Personally, I would like to see Webber gone. I will never forgive him for sacking Farke when it was clear to all the problem was recruitment. I don’t totally blame him for the recruitment as he partly had his hands tied by our lack of resources, but it was the way he turned on Farke to save his own skin that so annoyed and upset me. I would really like to see Neil Adams given a shot at the sporting director role with Webber out of the picture. Neil has a massive amount of footballing knowledge. He can clearly spot young footballing talent and knows how to nurture it. His experience working with local media means he has a clear idea of how to tread the line between openness and diplomacy and he was a very popular figure with fans because he showed real passion for the club. I think he has the skill set to build bridges with the fans. Whilst I believe time is probably up for S and S, if I could choose only one pair to ditch for now it would be Webber and Ward. I think Neil Adams would be an admirable replacement.
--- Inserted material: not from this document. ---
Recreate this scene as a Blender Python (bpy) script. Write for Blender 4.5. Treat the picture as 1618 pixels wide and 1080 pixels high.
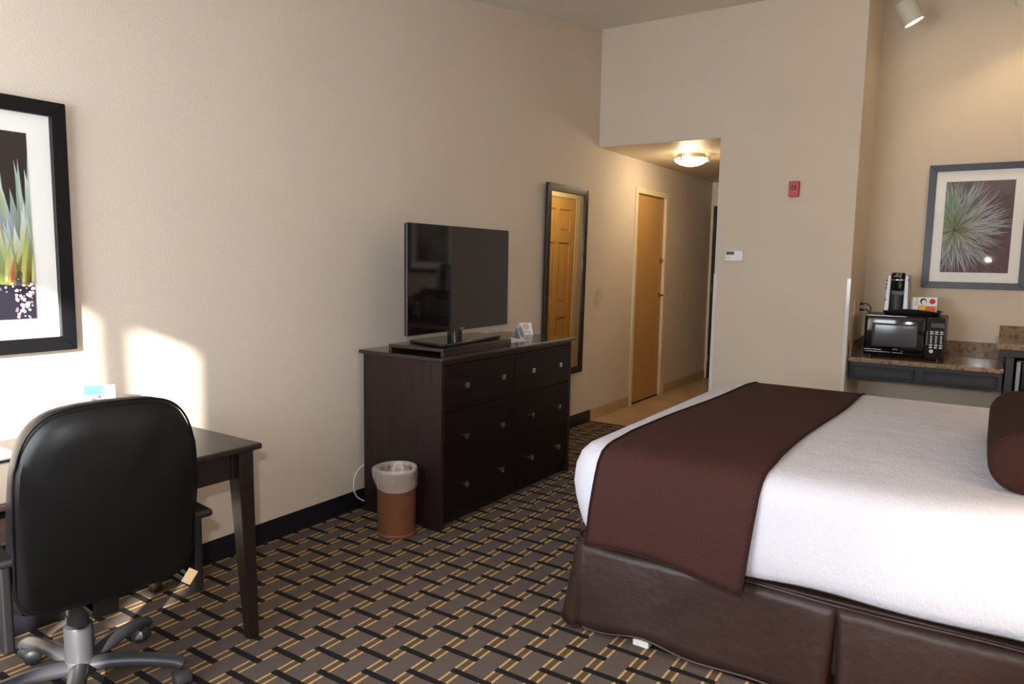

pretty much all has been said 100% agree. managers should be paid a low salary and paid like so much for a win draw then I’m sure mangers would be under no elution. thr problems with managers is they get sacked take the money and move to another club . its crazy football .
Enjoy the prawn sandwiches and the rusty seats
So here’s why I’m fed up. 12/9/19 Norwich are beating Man City 2-0 with about a minute to go in the first half. Aguero scores in the 45th minute and we go in at half time leading by a goal. I said to my wife that we were probably going to lose 7-2, but what a brilliant performance. That we won 3-2 is a testament to the players, to Farke and to the belief the team had in itself. If the current iteration of our team happened to be beating Man City 2-1 at half time I’d bet the mortgage on them losing 7-2.